▶ _PROMPT_:
Without the pictures, output the lines of the material from the very first through the one that holds "S.cycles.caustics_reflective = False;".

>> start GIVEN DATA

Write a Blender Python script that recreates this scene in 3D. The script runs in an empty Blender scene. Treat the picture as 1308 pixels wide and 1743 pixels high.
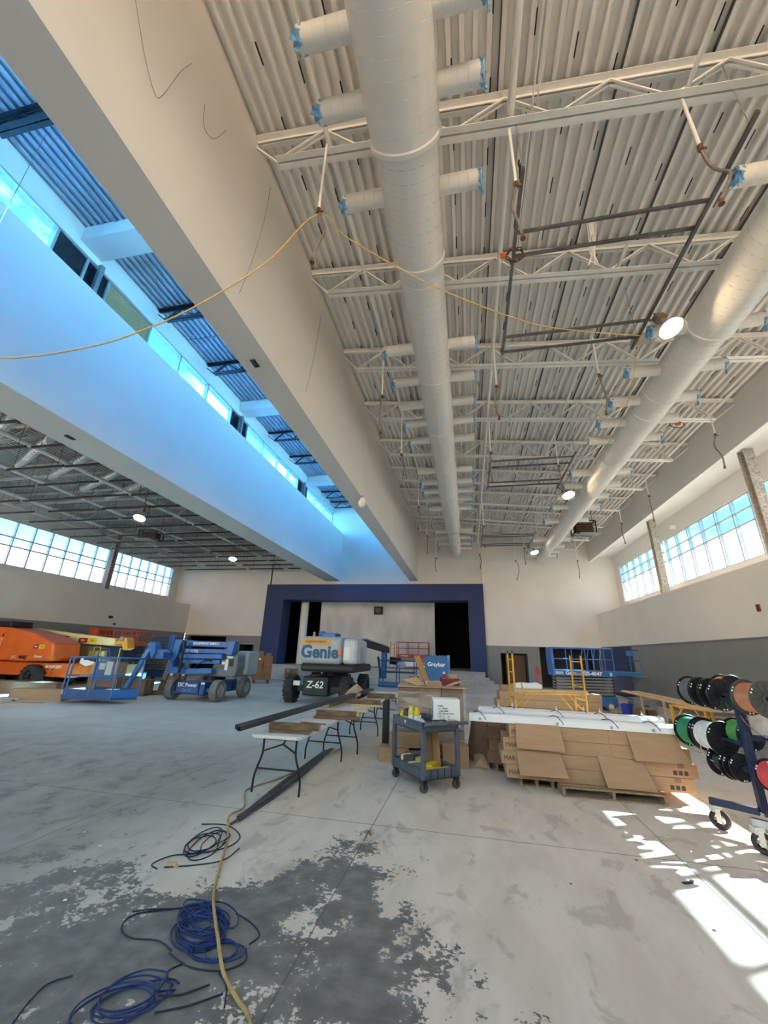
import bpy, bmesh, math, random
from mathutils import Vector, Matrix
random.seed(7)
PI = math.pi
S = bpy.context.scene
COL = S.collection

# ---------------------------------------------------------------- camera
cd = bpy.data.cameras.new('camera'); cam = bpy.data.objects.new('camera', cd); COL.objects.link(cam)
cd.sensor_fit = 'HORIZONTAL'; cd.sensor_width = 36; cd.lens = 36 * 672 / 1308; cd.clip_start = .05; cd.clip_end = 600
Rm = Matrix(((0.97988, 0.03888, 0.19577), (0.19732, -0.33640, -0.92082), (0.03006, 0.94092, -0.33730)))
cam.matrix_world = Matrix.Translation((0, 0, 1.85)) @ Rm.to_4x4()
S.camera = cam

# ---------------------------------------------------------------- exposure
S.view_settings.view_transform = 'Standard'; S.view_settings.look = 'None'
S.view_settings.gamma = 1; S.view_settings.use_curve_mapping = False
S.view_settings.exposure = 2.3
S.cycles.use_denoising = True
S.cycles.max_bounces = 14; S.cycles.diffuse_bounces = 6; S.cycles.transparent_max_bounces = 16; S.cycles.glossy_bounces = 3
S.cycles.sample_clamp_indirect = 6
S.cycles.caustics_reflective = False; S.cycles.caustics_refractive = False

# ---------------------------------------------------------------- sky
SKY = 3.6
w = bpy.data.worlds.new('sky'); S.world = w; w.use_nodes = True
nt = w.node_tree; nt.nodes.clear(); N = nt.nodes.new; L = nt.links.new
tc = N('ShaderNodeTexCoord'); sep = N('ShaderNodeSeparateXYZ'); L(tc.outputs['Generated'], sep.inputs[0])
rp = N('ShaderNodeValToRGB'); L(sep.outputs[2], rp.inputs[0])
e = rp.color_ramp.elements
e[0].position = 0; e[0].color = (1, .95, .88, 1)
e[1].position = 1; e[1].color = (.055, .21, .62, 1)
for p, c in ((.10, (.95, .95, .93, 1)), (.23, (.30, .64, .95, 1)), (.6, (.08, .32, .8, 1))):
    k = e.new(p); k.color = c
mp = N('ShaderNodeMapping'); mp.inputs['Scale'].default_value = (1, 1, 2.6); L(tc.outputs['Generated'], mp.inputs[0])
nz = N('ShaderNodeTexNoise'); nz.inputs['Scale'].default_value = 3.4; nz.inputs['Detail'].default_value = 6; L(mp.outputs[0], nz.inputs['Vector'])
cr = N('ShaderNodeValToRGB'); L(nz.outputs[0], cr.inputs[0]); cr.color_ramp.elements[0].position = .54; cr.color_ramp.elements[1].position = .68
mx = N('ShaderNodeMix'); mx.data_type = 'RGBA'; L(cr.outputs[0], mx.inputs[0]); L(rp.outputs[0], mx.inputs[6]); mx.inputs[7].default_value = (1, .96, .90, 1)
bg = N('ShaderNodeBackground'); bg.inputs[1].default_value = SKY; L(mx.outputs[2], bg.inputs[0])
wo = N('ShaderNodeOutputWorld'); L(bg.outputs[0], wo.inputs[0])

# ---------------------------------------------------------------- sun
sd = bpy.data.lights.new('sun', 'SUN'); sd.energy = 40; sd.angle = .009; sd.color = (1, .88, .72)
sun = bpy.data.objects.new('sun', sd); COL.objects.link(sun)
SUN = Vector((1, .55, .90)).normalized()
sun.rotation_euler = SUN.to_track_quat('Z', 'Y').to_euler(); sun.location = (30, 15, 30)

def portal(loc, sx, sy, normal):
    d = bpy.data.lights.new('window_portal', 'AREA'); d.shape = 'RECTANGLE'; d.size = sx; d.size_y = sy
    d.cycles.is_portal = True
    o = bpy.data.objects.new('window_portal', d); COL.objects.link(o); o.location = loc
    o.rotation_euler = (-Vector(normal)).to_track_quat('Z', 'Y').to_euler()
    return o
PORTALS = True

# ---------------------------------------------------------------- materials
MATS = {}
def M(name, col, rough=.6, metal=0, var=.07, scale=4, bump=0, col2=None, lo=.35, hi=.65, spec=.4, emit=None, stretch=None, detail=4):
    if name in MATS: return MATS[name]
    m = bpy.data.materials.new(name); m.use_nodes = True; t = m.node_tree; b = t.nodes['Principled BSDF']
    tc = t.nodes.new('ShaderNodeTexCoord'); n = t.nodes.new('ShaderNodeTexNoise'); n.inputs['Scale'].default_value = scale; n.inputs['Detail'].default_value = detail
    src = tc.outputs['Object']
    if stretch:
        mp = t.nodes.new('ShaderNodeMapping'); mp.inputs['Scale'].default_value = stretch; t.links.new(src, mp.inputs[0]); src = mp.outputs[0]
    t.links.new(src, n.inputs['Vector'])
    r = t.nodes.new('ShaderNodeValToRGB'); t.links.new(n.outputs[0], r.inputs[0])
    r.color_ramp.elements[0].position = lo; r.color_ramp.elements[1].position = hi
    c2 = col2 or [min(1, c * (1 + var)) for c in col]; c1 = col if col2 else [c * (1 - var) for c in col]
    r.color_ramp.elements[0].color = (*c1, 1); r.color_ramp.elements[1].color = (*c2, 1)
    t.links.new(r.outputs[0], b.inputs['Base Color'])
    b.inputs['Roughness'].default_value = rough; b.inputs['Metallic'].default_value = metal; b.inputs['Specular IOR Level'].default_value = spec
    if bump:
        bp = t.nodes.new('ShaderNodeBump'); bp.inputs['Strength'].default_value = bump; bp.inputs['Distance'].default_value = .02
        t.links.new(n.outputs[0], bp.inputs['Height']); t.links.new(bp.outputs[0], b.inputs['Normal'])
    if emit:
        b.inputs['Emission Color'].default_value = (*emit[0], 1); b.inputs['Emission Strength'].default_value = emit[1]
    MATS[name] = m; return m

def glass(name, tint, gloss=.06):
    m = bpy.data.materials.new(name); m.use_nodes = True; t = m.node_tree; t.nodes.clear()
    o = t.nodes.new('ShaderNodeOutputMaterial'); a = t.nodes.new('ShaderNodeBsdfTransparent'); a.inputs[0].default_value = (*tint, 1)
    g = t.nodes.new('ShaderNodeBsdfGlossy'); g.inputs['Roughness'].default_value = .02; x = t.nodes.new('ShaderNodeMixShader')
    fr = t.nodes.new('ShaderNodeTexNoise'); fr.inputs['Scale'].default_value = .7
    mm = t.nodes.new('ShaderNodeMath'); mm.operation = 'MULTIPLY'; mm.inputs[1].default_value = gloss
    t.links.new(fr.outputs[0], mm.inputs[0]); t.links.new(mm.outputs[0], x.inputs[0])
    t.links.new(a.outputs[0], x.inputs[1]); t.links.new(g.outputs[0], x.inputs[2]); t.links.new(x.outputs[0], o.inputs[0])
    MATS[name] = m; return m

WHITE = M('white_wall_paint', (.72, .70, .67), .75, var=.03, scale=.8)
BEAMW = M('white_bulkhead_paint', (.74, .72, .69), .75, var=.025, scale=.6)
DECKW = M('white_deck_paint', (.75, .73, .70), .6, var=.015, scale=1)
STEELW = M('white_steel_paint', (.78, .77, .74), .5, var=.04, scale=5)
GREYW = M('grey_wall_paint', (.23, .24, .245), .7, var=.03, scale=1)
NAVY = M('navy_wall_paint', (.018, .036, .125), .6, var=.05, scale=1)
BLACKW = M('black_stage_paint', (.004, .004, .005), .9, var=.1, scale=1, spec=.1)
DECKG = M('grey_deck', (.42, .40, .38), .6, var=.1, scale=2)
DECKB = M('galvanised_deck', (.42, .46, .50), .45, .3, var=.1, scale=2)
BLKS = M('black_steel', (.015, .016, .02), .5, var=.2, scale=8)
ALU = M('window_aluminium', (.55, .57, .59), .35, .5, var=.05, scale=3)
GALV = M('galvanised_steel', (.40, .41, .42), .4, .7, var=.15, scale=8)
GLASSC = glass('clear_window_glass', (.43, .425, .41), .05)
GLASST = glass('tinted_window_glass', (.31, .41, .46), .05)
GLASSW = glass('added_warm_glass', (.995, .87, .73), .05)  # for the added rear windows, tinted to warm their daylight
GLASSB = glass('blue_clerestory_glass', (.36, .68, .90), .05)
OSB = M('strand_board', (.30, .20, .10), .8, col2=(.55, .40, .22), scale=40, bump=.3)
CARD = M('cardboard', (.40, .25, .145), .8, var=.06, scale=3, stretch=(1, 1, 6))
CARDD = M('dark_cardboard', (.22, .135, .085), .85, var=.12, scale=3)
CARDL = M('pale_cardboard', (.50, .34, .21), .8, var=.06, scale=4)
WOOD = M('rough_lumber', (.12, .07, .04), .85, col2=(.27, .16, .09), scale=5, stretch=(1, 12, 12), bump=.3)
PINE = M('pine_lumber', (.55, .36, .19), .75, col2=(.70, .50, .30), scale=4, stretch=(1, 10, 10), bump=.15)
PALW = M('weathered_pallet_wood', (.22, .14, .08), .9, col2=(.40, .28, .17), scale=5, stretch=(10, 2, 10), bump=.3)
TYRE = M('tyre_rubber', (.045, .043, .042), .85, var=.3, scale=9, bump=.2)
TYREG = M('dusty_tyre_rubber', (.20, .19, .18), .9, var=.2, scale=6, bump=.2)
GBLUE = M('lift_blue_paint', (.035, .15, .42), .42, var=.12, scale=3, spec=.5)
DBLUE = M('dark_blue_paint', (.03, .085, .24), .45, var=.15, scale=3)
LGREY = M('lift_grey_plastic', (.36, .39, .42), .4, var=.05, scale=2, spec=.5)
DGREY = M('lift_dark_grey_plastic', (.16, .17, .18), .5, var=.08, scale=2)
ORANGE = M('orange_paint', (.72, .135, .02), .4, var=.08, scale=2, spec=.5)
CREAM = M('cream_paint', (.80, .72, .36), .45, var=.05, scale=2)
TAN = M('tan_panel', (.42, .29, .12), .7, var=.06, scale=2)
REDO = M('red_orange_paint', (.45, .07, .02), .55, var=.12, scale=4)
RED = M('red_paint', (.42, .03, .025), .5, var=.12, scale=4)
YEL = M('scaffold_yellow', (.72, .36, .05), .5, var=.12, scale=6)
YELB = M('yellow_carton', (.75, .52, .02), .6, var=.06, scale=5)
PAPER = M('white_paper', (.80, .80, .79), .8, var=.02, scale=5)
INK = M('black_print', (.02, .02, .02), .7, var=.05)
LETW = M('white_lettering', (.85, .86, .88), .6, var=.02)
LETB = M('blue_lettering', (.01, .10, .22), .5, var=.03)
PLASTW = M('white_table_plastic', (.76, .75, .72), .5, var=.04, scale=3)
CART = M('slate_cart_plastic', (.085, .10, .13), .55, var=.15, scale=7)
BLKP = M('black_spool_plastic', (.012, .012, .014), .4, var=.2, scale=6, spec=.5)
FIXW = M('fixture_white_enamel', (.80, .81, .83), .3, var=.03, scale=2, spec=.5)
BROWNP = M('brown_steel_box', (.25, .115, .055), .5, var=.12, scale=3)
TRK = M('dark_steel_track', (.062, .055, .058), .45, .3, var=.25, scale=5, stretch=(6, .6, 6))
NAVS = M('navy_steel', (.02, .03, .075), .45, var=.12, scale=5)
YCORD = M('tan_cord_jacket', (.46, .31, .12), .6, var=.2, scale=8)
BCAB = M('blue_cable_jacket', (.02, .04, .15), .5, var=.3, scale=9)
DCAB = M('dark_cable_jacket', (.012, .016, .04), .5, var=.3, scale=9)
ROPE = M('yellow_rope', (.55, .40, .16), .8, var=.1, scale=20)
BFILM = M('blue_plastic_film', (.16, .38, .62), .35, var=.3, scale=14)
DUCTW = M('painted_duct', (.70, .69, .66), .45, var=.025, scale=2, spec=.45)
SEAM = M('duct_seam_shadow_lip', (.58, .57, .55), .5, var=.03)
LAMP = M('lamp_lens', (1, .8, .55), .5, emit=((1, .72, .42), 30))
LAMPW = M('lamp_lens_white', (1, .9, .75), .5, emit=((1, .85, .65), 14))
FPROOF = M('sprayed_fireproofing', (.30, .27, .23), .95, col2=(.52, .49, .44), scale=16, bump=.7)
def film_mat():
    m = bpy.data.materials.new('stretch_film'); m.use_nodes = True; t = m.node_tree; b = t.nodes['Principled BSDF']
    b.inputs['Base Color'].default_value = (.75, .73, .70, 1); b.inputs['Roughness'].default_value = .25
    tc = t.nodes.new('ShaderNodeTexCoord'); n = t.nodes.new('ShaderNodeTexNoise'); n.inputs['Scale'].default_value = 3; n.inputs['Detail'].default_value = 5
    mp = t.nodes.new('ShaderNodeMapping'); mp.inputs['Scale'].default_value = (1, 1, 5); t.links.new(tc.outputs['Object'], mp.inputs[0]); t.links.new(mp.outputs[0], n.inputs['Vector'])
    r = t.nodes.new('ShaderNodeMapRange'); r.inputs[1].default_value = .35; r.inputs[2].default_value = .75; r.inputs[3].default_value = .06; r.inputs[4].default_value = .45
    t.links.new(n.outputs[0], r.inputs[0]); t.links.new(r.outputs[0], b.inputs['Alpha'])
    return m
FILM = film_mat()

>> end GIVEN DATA

▶ _ANSWER BELOW_:
Write a Blender Python script that recreates this scene in 3D. The script runs in an empty Blender scene. Treat the picture as 1308 pixels wide and 1743 pixels high.
import bpy, bmesh, math, random
from mathutils import Vector, Matrix
random.seed(7)
PI = math.pi
S = bpy.context.scene
COL = S.collection

# ---------------------------------------------------------------- camera
cd = bpy.data.cameras.new('camera'); cam = bpy.data.objects.new('camera', cd); COL.objects.link(cam)
cd.sensor_fit = 'HORIZONTAL'; cd.sensor_width = 36; cd.lens = 36 * 672 / 1308; cd.clip_start = .05; cd.clip_end = 600
Rm = Matrix(((0.97988, 0.03888, 0.19577), (0.19732, -0.33640, -0.92082), (0.03006, 0.94092, -0.33730)))
cam.matrix_world = Matrix.Translation((0, 0, 1.85)) @ Rm.to_4x4()
S.camera = cam

# ---------------------------------------------------------------- exposure
S.view_settings.view_transform = 'Standard'; S.view_settings.look = 'None'
S.view_settings.gamma = 1; S.view_settings.use_curve_mapping = False
S.view_settings.exposure = 2.3
S.cycles.use_denoising = True
S.cycles.max_bounces = 14; S.cycles.diffuse_bounces = 6; S.cycles.transparent_max_bounces = 16; S.cycles.glossy_bounces = 3
S.cycles.sample_clamp_indirect = 6
S.cycles.caustics_reflective = False; S.cycles.caustics_refractive = False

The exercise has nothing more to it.